Albuquerque: House of Spies

November 10, 2009
By
Spy House Bed and Breakfast in Albuquerque

Spy House Bed and Breakfast in Albuquerque

I’m no stranger to lodgings with a past. In my travels, I’ve shared quarters with everyone from the ghost of a Cajun girl to the shadowy form of an Irish stone builder, and once got to stay in a room formerly occupied by the writer F. Scott Fitzgerald (neither he nor Gatsby made an appearance).

But a bed-and-breakfast in Albuquerque provided my first chance to sleep in the room of a convicted spy.
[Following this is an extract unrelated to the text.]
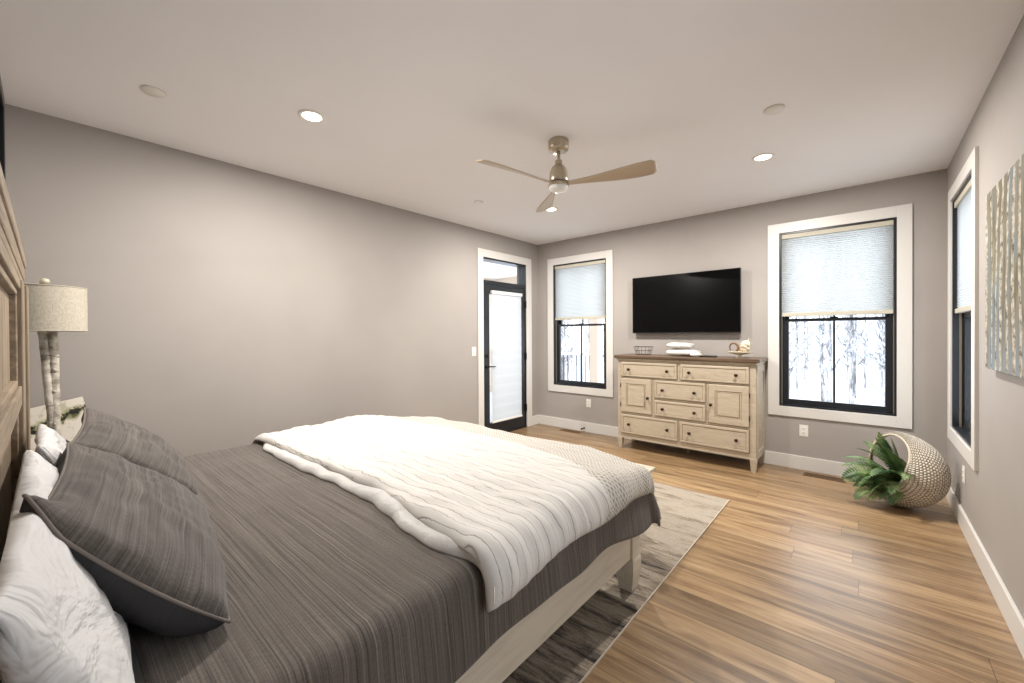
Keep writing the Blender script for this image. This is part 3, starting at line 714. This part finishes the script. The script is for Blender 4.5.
for x, s in ((-2.2385, 1), (-.832, -1)):
    for y in (.018, .378):
        bm = B(); V = []
        for zz, w in ((0, .019), (.002, .020), (.12, .030), (.135, .030)):
            V.append([bm.verts.new((dx(x)-s*0+(w-.030)*s*0+w*a, y+w*b, zz)) for a, b in ((-1, -1), (1, -1), (1, 1), (-1, 1))])
        for a, b in zip(V, V[1:]):
            for i in range(4): bm.faces.new((a[i], a[(i+1) % 4], b[(i+1) % 4], b[i]))
        bm.faces.new(V[0][::-1]); bm.faces.new(V[-1]); obj('leg', bm, M['cream'], t)
bm = B(); lathe(bm, [(.012, 0), (.014, .004), (.014, .13)], (0, .29, 0), 14); obj('centre_foot', bm, M['cream'], t)
for xs, o_ in ((-.808, 1), (-2.262, -1)):
    a = dx(xs); bm = B()
    for p_, q_ in (((.012, .13), (.062, 1.05)), ((.35, .13), (.40, 1.05)), ((.062, .98), (.35, 1.05)), ((.062, .13), (.35, .20))): box(bm, (a, p_[0], p_[1]), (a+o_*.009, q_[0], q_[1]), .002)
    obj('side_panel', bm, M['cream'], t)
def knob(par, x, z):
    bm = B(); lathe(bm, [(.013, -.018), (.011, -.020), (.006, -.022), (.006, -.032), (.015, -.036), (.0165, -.042), (.012, -.048), (.003, -.050)], (dx(x), 0, z), 18, 'y'); obj('knob', bm, M['bronze'], par, True)
def front(name, x0, x1, z0, z1, ks, panel=False):
    x0 += .004; x1 -= .004; z0 += .004; z1 -= .004; w = .058 if panel else .020; bm = B()
    box(bm, (dx(x0), -.014, z0), (dx(x1), .006, z1), .002)
    # raised moulding
    for a, b in (((x0+.006, z0+.006), (x1-.006, z0+.006+w)), ((x0+.006, z1-.006-w), (x1-.006, z1-.006)), ((x0+.006, z0+.006+w), (x0+.006+w, z1-.006-w)), ((x1-.006-w, z0+.006+w), (x1-.006, z1-.006-w))):
        box(bm, (dx(a[0]), -.0185, a[1]), (dx(b[0]), -.012, b[1]), .002)
    if panel: box(bm, (dx(x0+w+.028), -.0185, z0+w+.028), (dx(x1-w-.028), -.012, z1-w-.028), .005)
    o = obj(name, bm, M['cream'], t)
    bm = B(); e = w+.006
    for a, b in (((x0+e, z0+e), (x1-e, z0+e+.004)), ((x0+e, z1-e-.004), (x1-e, z1-e)), ((x0+e, z0+e), (x0+e+.004, z1-e)), ((x1-e-.004, z0+e), (x1-e, z1-e))):
        box(bm, (dx(a[0]), -.0150, a[1]), (dx(b[0]), -.013, b[1]))
    if panel:
        e = w+.022
        for a, b in (((x0+e, z0+e), (x1-e, z0+e+.004)), ((x0+e, z1-e-.004), (x1-e, z1-e)), ((x0+e, z0+e), (x0+e+.004, z1-e)), ((x1-e-.004, z0+e), (x1-e, z1-e))):
            box(bm, (dx(a[0]), -.0150, a[1]), (dx(b[0]), -.013, b[1]))
    obj('glazed_groove', bm, M['glaze'], o)
    for x, z in ks: knob(o, x, z)
    return o
front('drawer', -2.222, -1.558, .860, 1.040, ((-2.117, .95), (-1.665, .95)))
front('drawer', -1.532, -.862, .860, 1.040, ((-1.43, .95), (-.978, .95)))
front('drawer', -1.818, -1.264, .640, .848, ((-1.717, .737), (-1.377, .737)))
front('drawer', -1.818, -1.264, .436, .622, ((-1.717, .525), (-1.377, .525)))
front('drawer', -2.222, -1.552, .183, .418, ((-2.117, .30), (-1.665, .30)))
front('drawer', -1.536, -.862, .183, .418, ((-1.43, .30), (-.978, .30)))
for x0, x1, kx, hx_ in ((-2.222, -1.842, -1.885, -2.222), (-1.244, -.862, -1.213, -.862)):
    o = front('cupboard_door', x0, x1, .436, .848, ((kx, .63),), True)
    for z in (.53, .755):
        bm = B(); lathe(bm, [(.005, 0), (.005, .05)], (dx(hx_), -.014, z-.025), 10); obj('hinge', bm, M['bronze'], o)

# things on the dresser
TZ = 1.1165
t = thing('wire_basket', 'small empty dark wire basket on the dresser top', 'basket', (-2.035, 4.76, TZ))
bm = B(); bw, bd, tw, td, hh = .070, .05, .096, .065, .092
def rect(w_, d_, z_): return [(-w_, -d_, z_), (w_, -d_, z_), (w_, d_, z_), (-w_, d_, z_)]
for f_, rr in ((0, .0026), (.5, .0018), (1, .003)):
    w_, d_ = bw+(tw-bw)*f_, bd+(td-bd)*f_; z_ = .004+hh*f_; c4 = rect(w_, d_, z_)
    for k in range(4): tube(bm, [c4[k], c4[(k+1) % 4]], rr, 6)
for k in range(3):
    f_ = -1+k; 
    for s in (-1, 1): tube(bm, [(f_*bw, s*bd, .004), (f_*tw, s*td, .004+hh)], .0022, 6)
    tube(bm, [(f_*bw, -bd, .004), (f_*bw, bd, .004)], .0022, 6)
for k in range(1, 3):
    f_ = -1+k*2/3
    for s in (-1, 1): tube(bm, [(s*bw, f_*bd, .004), (s*tw, f_*td, .004+hh)], .0022, 6)
obj('wire_cage', bm, M['wire'], t, True)
def towel(z0, w_, h_, x_, label, seed, rz=0):
    t = thing('folded_towel', label, 'towel', (x_, 4.72, z0), rz, 'white towels stacked on the dresser')
    for L, (za, zb) in enumerate(((0, h_),)):
        bm = B(); n1, n2 = 40, 24; zc, hz_ = (za+zb)/2, (zb-za)/2
        def P(i, j):
            a = 2*PI*i/n1; b = -1+2*j/(n2-1); ca, sa = math.cos(a), math.sin(a)
            yy = math.copysign(abs(ca)**.6, ca)*.115; zz = math.copysign(abs(sa)**.8, sa)*hz_*(.94+.12*nz(b*2+seed, a, L))
            xx = b*w_*(1-.05*L)+.02*nz(a*1.3, b*3+seed); e = (1-abs(b)**3.5)**.5 if abs(b) < 1 else 0.
            return Vector((xx, yy*(.6+.4*e)+.006*nz(b*5, seed), zc+zz*(.35+.65*e)*(1+.12*math.cos(b*1.6+seed*.2)-.08+.10*nz(b*4+seed, yy*14))))
        V = grid(bm, n1, n2, P, lambda i, j: (i/n1, j/n2), wrapu=True); bm.faces.new(V[0]); bm.faces.new(V[-1][::-1])
        obj('folded_layer', bm, M['towel'], t, True)
towel(TZ+.002, .170, .078, -1.555, 'white folded towel lying on the dresser, bottom of the stack', 1.)
towel(TZ+.080, .135, .074, -1.585, 'white folded towel on top of the other towel', 5., .05)
t = thing('towel_trim', 'crumpled white lace sachet beside the towels on the dresser', 'sachet', (-1.385, 4.60, TZ))
bm = B(); n1, n2 = 22, 12
def P(i, j):
    a = 2*PI*i/n1; b = PI*j/(n2-1); r_ = 1+.28*nz(math.cos(a)*2, math.sin(a)*2, b*2)
    return Vector((.06*math.cos(a)*math.sin(b)*r_, .04*math.sin(a)*math.sin(b)*r_, .026-.026*math.cos(b)*(1+.2*nz(a, b))))
grid(bm, n1, n2, P, lambda i, j: (i/n1, j/n2), wrapu=True); bmesh.ops.remove_doubles(bm, verts=bm.verts, dist=.0005); obj('pouch', bm, M['towel'], t, True); t.name = 'sachet'
t = thing('remote_control', 'dark remote control lying beside the towels on the dresser', 'remote control', (-1.27, 4.64, TZ), .25)
bm = B(); box(bm, (-.085, -.022, 0), (.085, .022, .018), .006); obj('case', bm, M['tvplastic'], t)
bm = B()
for k in range(7):
    for q_ in (-1, 0, 1): lathe(bm, [(.004, .018), (.0035, .0195)], (-.06+k*.018, q_*.012, 0), 8)
obj('buttons', bm, M['slot'], t)
t = thing('footed_dish', 'cream footed dish holding shells at the right end of the dresser', 'dish', (-.985, 4.72, TZ))
bm = B(); lathe(bm, [(.040, 0), (.038, .006), (.014, .012), (.013, .028), (.045, .034), (.08, .042), (.108, .056), (.112, .064), (.107, .062), (.078, .050), (.04, .044), (.002, .043)], n=40)
for v in bm.verts: v.co.y *= .7
obj('bowl', bm, M['dish'], t, True)
t = thing('driftwood_curl', 'brown curled driftwood ring standing on the footed dish', 'ornament', (-1.045, 4.71, TZ+.052))
bm = B(); pts = [(.045*math.cos(a)*(1-.05*a), .006*a, .052+.045*math.sin(a)) for a in [(-.9+k*.25) for k in range(20)]]; tube(bm, pts, [.013-.0004*k for k in range(20)], 10); obj('ring', bm, M['shellbrown'], t, True)
def shell(x, y, z, s, rx, label, rz):
    t = thing('seashell', label, 'seashell', (x, y, z), rz, 'seashells on the footed dish')
    bm = B(); n1, n2 = 20, 34
    def P(i, j):
        u = j/(n2-1); a = 2*PI*i/n1; r_ = s*(.42*math.sin(PI*min(1, u*1.15+.04))**.8*(1+.10*math.sin(u*32))+.02)*(1+.12*math.cos(3*a+u*9))
        return Vector((r_*math.cos(a)*.8, (u-.5)*1.3*s*math.cos(rx)-0+r_*math.sin(a)*math.sin(rx)*-1, (u-.5)*1.3*s*math.sin(rx)+r_*math.sin(a)*math.cos(rx)))
    V = grid(bm, n1, n2, P, lambda i, j: (i/n1, j/n2), wrapu=True); bm.faces.new(V[0]); bm.faces.new(V[-1][::-1])
    zmin = min(v.co.z for v in bm.verts)
    for v in bm.verts: v.co.z -= zmin
    obj('whorl', bm, M['shell'], t, True)
shell(-.975, 4.735, TZ+.048, .085, .25, 'larger cream seashell lying in the middle of the footed dish', 1.3)
shell(-.925, 4.70, TZ+.056, .125, 1.05, 'cream seashell standing tip up at the right of the footed dish', -.5)

# ------------------------------------------------------------------ television
TVY = 4.895
t = thing('wall_mounted_tv', 'large flat black television mounted on the wall above the dresser', 'television', (-1.625, TVY, 1.375))
bm = B(); box(bm, (-.612, 0, 0), (.612, .028, .700), .004); obj('chassis', bm, M['tvplastic'], t)
bm = B(); box(bm, (-.605, -.002, .012), (.605, .002, .694), .001); obj('screen', bm, M['screen'], t)
bm = B(); box(bm, (-.25, .028, .15), (.25, .05, .55), .004); box(bm, (-.12, .05, .2), (.12, YF-TVY, .5), .004); obj('wall_bracket', bm, M['tvplastic'], t)
bm = B(); box(bm, (-.022, -.003, -.008), (.022, .012, .004), .002); obj('sensor_bump', bm, M['tvplastic'], t)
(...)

The appropriately named Spy House, an Arts and Crafts-style bungalow, played a key role in one of the most controversial chapters of the Cold War period: the espionage of Harry Gold, his conspirator, David Greenglass, and his sister and brother-in-law, Ethel and Julius Rosenberg.

On a June day in 1945, Gold visited an apartment Greenglass shared with his wife, Ruth. He was to deliver certain documents, but first had to verify Greenglass’ identity. Gold handed Greenglass a piece of cardboard cut from a Jell-O box, which Greenglass matched to his own fragment. The spy had met the courier.

In return for $500, Greenglass, who worked at the nuclear labs in Los Alamos, gave Gold drawings

The Greenglass Room at Spy House

The Greenglass Room at Spy House

that detailed the implosion effect needed to trigger an atomic reaction. Gold’s mission was to deliver the drawings to the Russians.

However, the Russians didn’t have time to use the drawings. Less than a month later, the U.S. dropped the atomic bomb on Hiroshima and followed three days later with a similar device over Nagasaki.

A few years later, U.S. and U.K. intelligence agents found Gold, who led them to Greenglass and the Rosenbergs. In 1951, Gold and Greenglass were convicted of espionage, and served prison terms of 15 years and 10 years, respectively. Greenglass’ sister and brother-in-law, against whom he testified, got the electric chair.

Today, the renovated property hardly seems spy-like. The current owners, Kara and Steve Grant, who purchased the house in 2004, tore out walls, have retained the handsome original woodwork and leaded glass windows, while freshening and updating the four-room inn –– and the adjoining Heritage House B&B–– to make them suitable for guests. Three of the rooms in the Spy House take their names from the notorious figures at the center of the case: Gold, Rosenberg and Greenglass.

All of the rooms appealed to me, but the choice of where to stay was obvious: I wanted to sleep with the ghost of a Soviet agent. The room, now painted a cherry yellow, is smaller than many of the others. An ordinary-looking table that with flat-screen television offers one of the few clues that there more than meets the eye at this B&B. Once, a little over 60 years ago, the table held drawings reportedly sketched by Greenglass that showed how to destroy the world.

When I touched the table, a shiver ran up my arm. In the Spy House, the political becomes very personal.